なじみ深いピルスナーに沈めてもいいが、甘さと香ばしさが際立つ黒ビールなどコクのあるビールほど糖分が多く含まれているので、その分、風味の変化を感じやすそう。
ドイツの鍛冶屋が生んだ飲み方だし、ここは黒ビールで。
金属製のカップに3分の2くらいまでビールを注ぎ、「joule Pro」をそっと突っ込む。
ククサや紙コップでもできるようだが、フチに鉄球が触れないように注意。
カップの半分くらいまで落とすと♪ジューッ♪という音とともに泡がぶくぶく…。
泡がこんもりしたら「joule Pro」を引き抜き、泡の中や表面をそっとなぞって焦がす。その間約3秒。
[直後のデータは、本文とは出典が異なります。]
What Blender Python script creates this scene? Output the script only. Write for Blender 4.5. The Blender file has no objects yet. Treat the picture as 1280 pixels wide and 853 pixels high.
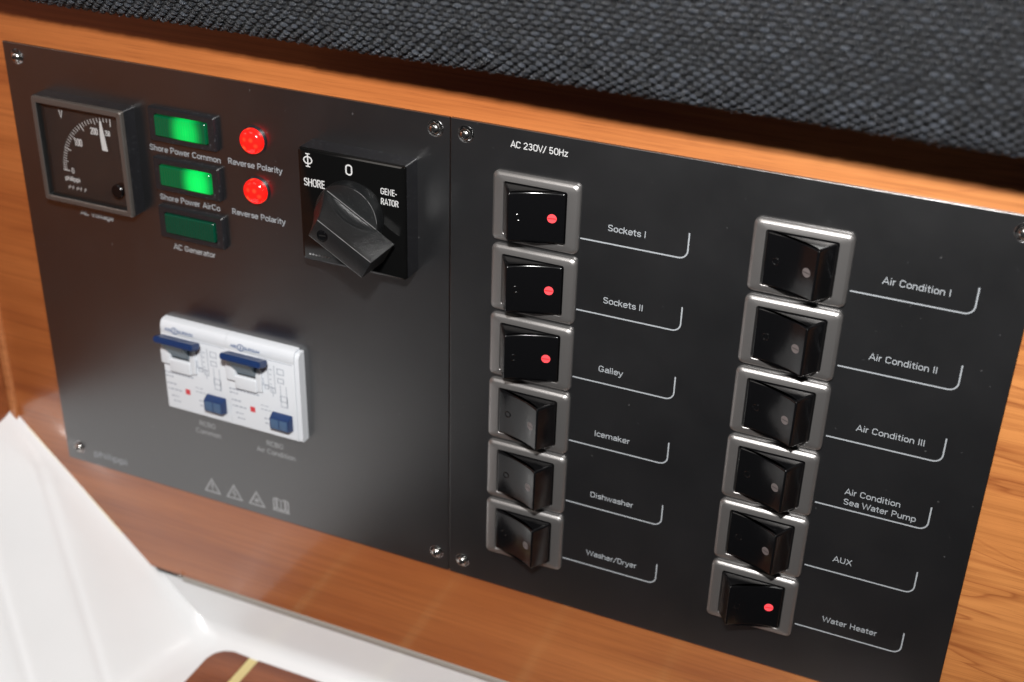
import bpy, bmesh, math, random
from mathutils import Vector, Matrix
random.seed(7)
U = 0.00118            # one drawing unit in metres (the square face plates are about 0.2 m)
C = bpy.context.scene.collection
scene = bpy.context.scene

def P(x, h, z):        # x right, h out of the panel towards the viewer, z up -> world metres
    return Vector((x * U, -h * U, z * U))

# ------------------------------------------------------------------ camera
cam_data = bpy.data.cameras.new("camera")
cam = bpy.data.objects.new("camera", cam_data)
C.objects.link(cam)
right = Vector((0.91722456, 0.39754202, 0.02567984))
down = Vector((0.21135933, -0.43098894, -0.87725467))
fwd = Vector((-0.33767787, 0.81006721, -0.47933786))
cam.matrix_world = Matrix((
    (right.x, -down.x, -fwd.x, 164.61097581 * U),
    (right.y, -down.y, -fwd.y, -341.66797527 * U),
    (right.z, -down.z, -fwd.z, 131.06335013 * U),
    (0, 0, 0, 1)))
cam_data.sensor_width = 22.3
cam_data.lens = 1646.583 / 1280 * 22.3
cam_data.clip_start = 0.01
cam_data.clip_end = 50
cam_data.dof.use_dof = True
cam_data.dof.focus_distance = 398 * U
cam_data.dof.aperture_fstop = 5.6
scene.camera = cam

# ------------------------------------------------------------------ light
world = bpy.data.worlds.new("World")
scene.world = world
world.use_nodes = True
wb = world.node_tree.nodes["Background"]
wb.inputs[0].default_value = (0.80, 0.88, 1.0, 1)
wb.inputs[1].default_value = 0.014

def area(name, loc, target, sx, sy, power, col):
    l = bpy.data.lights.new(name, 'AREA')
    l.shape = 'RECTANGLE'; l.size = sx; l.size_y = sy
    l.energy = power; l.color = col
    o = bpy.data.objects.new(name, l); C.objects.link(o)
    o.location = loc
    o.rotation_euler = (Vector(target) - Vector(loc)).to_track_quat('-Z', 'Y').to_euler()
    return o
# the camera's own flash, above the lens
area("flash", P(134, 318, 214), P(-10, 0, -100), 0.042, 0.024, 5.2, (1.0, 0.985, 0.965))
# dim soft fill, an unseen source added at upper left to lift the left side
area("fill_light", P(-420, 900, 900), P(-60, 0, -120), 0.5, 0.5, 2.4, (1.0, 0.93, 0.86))

scene.view_settings.view_transform = 'Standard'
scene.view_settings.look = 'None'
scene.view_settings.exposure = 0
scene.view_settings.gamma = 1

# ------------------------------------------------------------------ materials
def mat(name, col, rough=0.5, metal=0.0, coat=0.0, coat_rough=0.1, spec=0.5):
    m = bpy.data.materials.new(name); m.use_nodes = True
    b = m.node_tree.nodes["Principled BSDF"]
    b.inputs["Base Color"].default_value = (*col, 1)
    b.inputs["Roughness"].default_value = rough
    b.inputs["Metallic"].default_value = metal
    b.inputs["Coat Weight"].default_value = coat
    b.inputs["Coat Roughness"].default_value = coat_rough
    b.inputs["Specular IOR Level"].default_value = spec
    return m, m.node_tree, b

def N(t, kind, **kw):
    n = t.nodes.new(kind)
    for k, v in kw.items():
        if k.startswith('i_'):
            n.inputs[int(k[2:])].default_value = v
        else:
            setattr(n, k, v)
    return n

def coords(t, scale=(1, 1, 1), rot=(0, 0, 0), src='Object', loc=(0, 0, 0)):
    tc = N(t, 'ShaderNodeTexCoord'); mp = N(t, 'ShaderNodeMapping')
    mp.inputs['Scale'].default_value = scale
    mp.inputs['Rotation'].default_value = rot
    mp.inputs['Location'].default_value = loc
    t.links.new(tc.outputs[src], mp.inputs[0])
    return mp.outputs[0]

def noise(t, vec, scale, detail=3, rough=0.5, dist=0.0):
    n = N(t, 'ShaderNodeTexNoise')
    n.inputs['Scale'].default_value = scale; n.inputs['Detail'].default_value = detail
    n.inputs['Roughness'].default_value = rough; n.inputs['Distortion'].default_value = dist
    t.links.new(vec, n.inputs['Vector'])
    return n.outputs['Fac']

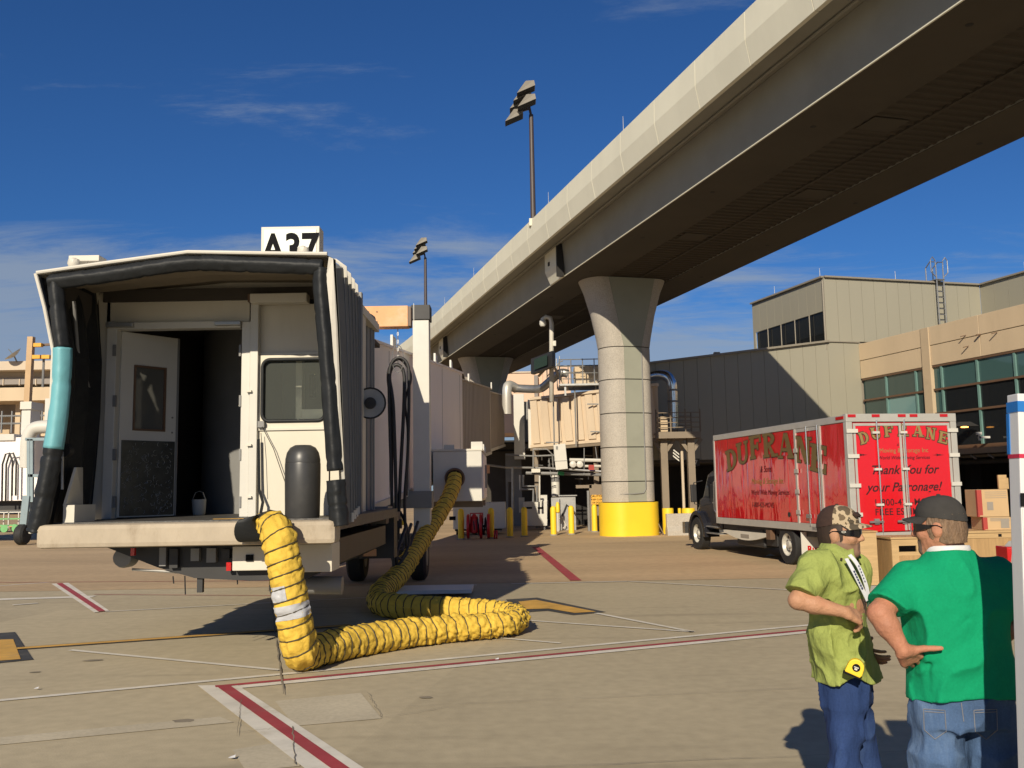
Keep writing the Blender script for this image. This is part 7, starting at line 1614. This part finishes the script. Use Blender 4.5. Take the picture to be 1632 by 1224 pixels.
def wear_head(t, off, H, f, sd, u, cap_mats, hair_mat, front_split, brim_len=.085, logo=None):
    """cap (crown, brim, button), hair fringe and wraparound sunglasses as children"""
    def Hl(a, b, d): return Vector(H(a, b, d) - off)
    m = MB(); nu, nv = 28, 10; vs = []
    for j in range(nv + 1):
        ph = (math.pi / 2) * j / nv
        for i in range(nu):
            th = 2 * math.pi * i / nu; ca = math.cos(th); r_ = math.cos(ph) ** .82
            base = .040 + (.012 if ca > 0 else -.022) * abs(ca)              # rim dips at the back
            vs.append(Hl(-.012 + .109 * r_ * ca, .085 * r_ * math.sin(th), base + (.140 - base) * math.sin(ph) ** .9 - (.010 * (1 - math.sin(ph)) if False else 0)))
    fs, mi = [], []
    for j in range(nv):
        for i in range(nu):
            i2 = (i + 1) % nu; fs.append((j * nu + i, j * nu + i2, (j + 1) * nu + i2, (j + 1) * nu + i)); th = 2 * math.pi * (i + .5) / nu; mi.append(0 if math.cos(th) > front_split else 1)
    m.add(vs, fs); m.mi = mi; cap = part('cap', m, cap_mats, t, smooth=True)
    m = MB(); nb = 14; top, bot = [], []
    for j in range(6):
        g = j / 5
        for i in range(nb + 1):
            th = math.radians(-68 + 136 * i / nb); a0 = -.012 + .108 * math.cos(th); b0 = .0845 * math.sin(th); ext = brim_len * math.cos(th) ** .6
            a = a0 + ext * g; bb = b0 * (1 - .10 * g); d = .053 - .004 * abs(math.sin(th)) - .014 * math.sin(th) ** 2 * (0.4 + g) - .012 * g; top.append(Hl(a, bb, d)); bot.append(Hl(a, bb, d - .005))
    n_ = nb + 1; idx_ = [(j * n_ + i, (j + 1) * n_ + i, (j + 1) * n_ + i + 1, j * n_ + i + 1) for j in range(5) for i in range(nb)]
    m.add(top, idx_); m.mi = [0] * len(idx_); o_ = len(idx_); m.add(bot, [q[::-1] for q in idx_]); m.mi[o_:] = [1] * len(idx_)
    e0 = len(m.v); m.add([top[5 * n_ + i] for i in range(n_)] + [bot[5 * n_ + i] for i in range(n_)], [(i, n_ + i, n_ + i + 1, i + 1) for i in range(nb)]); m.mi[-nb:] = [0] * nb
    part('brim', m, [cap_mats[0], M_capgrey], cap, smooth=True); part('button', MB().lathe([(.009, -.002), (.008, .004), (.002, .006)], 10, Hl(-.012, 0, .140)), cap_mats[1], cap)
    if logo: lettering(logo, .030, M_capbrown, cap, frame_m(Hl(.094, .012, .092), Vector(-sd), Vector(u * .72 - f * .69)), bold=.0015, extrude=.006)
    # hair: thin shell under the cap at sides and back
    m = MB(); vs = []; nu2, nv2 = 26, 7
    for j in range(nv2 + 1):
        for i in range(nu2 + 1):
            th = math.radians(62 + 236 * i / nu2); lowz = -.075 + .045 * max(0, math.cos(th) + .2); d = .055 + (lowz - .055) * j / nv2; rr = 1.03 - .10 * max(0, (-.02 - d) / .06); jit = .0025 * math.sin(i * 3.1 + j * 5.3)
            vs.append(Hl(-.012 + (.101 * rr + jit) * math.cos(th), (.0795 * rr + jit) * math.sin(th), d))
    m.add(vs, [(j * (nu2 + 1) + i, (j + 1) * (nu2 + 1) + i, (j + 1) * (nu2 + 1) + i + 1, j * (nu2 + 1) + i + 1) for j in range(nv2) for i in range(nu2)]); part('hair', m, hair_mat, t, smooth=True)
    # sunglasses
    m = MB(); n = 24; out = []
    for i in range(n + 1):
        th = math.radians(-88 + 176 * i / n); a = .016 + .094 * math.cos(th) ** .75 if abs(th) < 1.53 else .018; bb = .083 * math.sin(th); hh = .004 + .019 * math.cos(th) ** .55 if abs(th) < 1.5 else .005; nose_ = .010 * math.exp(-(th / .16) ** 2)
        out.append((Hl(a, bb, .004 + hh * .75), Hl(a, bb, .004 - hh + nose_), Hl(a - .006, bb * .96, .004 - hh + nose_), Hl(a - .006, bb * .96, .004 + hh * .75)))
    vs = [p for o in out for p in o]; m.add(vs, [(i * 4 + k, i * 4 + (k + 1) % 4, i * 4 + 4 + (k + 1) % 4, i * 4 + 4 + k) for i in range(n) for k in range(4)]); sg_ = part('sunglasses', m, M_shade, t, smooth='auto')
    for s in (-1, 1): part('temple', MB().tube([Hl(.022, s * .0835, .008), Hl(-.01, s * .086, .006), Hl(-.028, s * .083, -.004)], .0038, 6), M_ink, sg_)
    return cap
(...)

写真ではわかりづらいが、泡の色がほんのり濃くなり香りも強まった。
泡はあたたかく、ビール自体は少しぬるい感じ。1秒ほどで引き上げるとそうそうビールがぬるくなることはないのだが、写真を撮りながらということもありどうしても長く漬けることになったためだろう。
とはいえ残念なぬるさではなく、泡の温度とのコントラストが新鮮だ。
気になる味の変化だが、甘いような苦いような香りとともにビールの性格が強調されるイメージ。泡がまろやかで、独特の焦げ感というか苦みが加わり評価は二分されそう。
なお、一杯分のビアスパイクを作った後すぐに2杯目を作れるし、一度熱々になっていればその次の1杯の準備は15分もかからない。
燗酒やホットワインにも使ってみた
試しに「joule Pro」でビアスパイク以外に使えないか試してみた。
まずは冬キャンプの定番、ホットワイン。
余っていた安いワインにオレンジ1片とシナモンスティック、クラフトコーラシロップを加え「joule Pro」を10秒ほど投入してみた。
短時間で熱々になり、香りは残っているがアルコール分が少し抜けてグイグイ飲める。
冬にうれしい燗酒は、80℃ほどの湯に酒の入った徳利を沈めて湯煎する。3分ほどして50℃くらいになったものが熱燗だ。
気温や水温によるが「joule Pro」ならコップ1杯の水を飲み頃にするまで10秒もかからず、写真のような縦型クッカーに徳利を沈めるなら水はコップ1.5杯分もない。ぬるま湯に「joule Pro」を沈めて熱くなったところへ徳利を入れてみた。湯の温度は70℃ほど。
気温が低いと湯の温度が落ちやすいし徳利自体も冷たい。そのためだろう、ぬる燗〜人肌燗といった感じなのだが、湯煎なのでアルコール分や風味が飛ぶことなくまろやか。ちょっといいかも。
一方、微妙だったのはホットミルク。
牛乳の量が少なかったこともあり急激に温度があがり独特の臭みが出た。さじ加減が難しい。
また、マシュマロに焼けた球を近づけると黒焦げになることなく表面が黄金色になるかも…と思ったが、そううまくいくものでもなかった。焚き火を囲んでいるのだから、マシュマロは素直に熾であぶるほうがいい。
touguではビアスパイク専用の「joule Pro」のほかに、ビアスパイクだけでなく飲み物の加熱・再加熱もでき汎用性の高い柱状の「joule」がラインナップされている。
「joule」はシンプルな形状なので携行性にすぐれ、焚き火に入れっぱなしにできるなどよりキャンプ向き。熱を蓄える量も大きい。
焚き火を前に、もこもこ泡を焦がすのはエンタメ性が高い。年末年始のキャンプで乾杯を盛り上げてくれそうだ。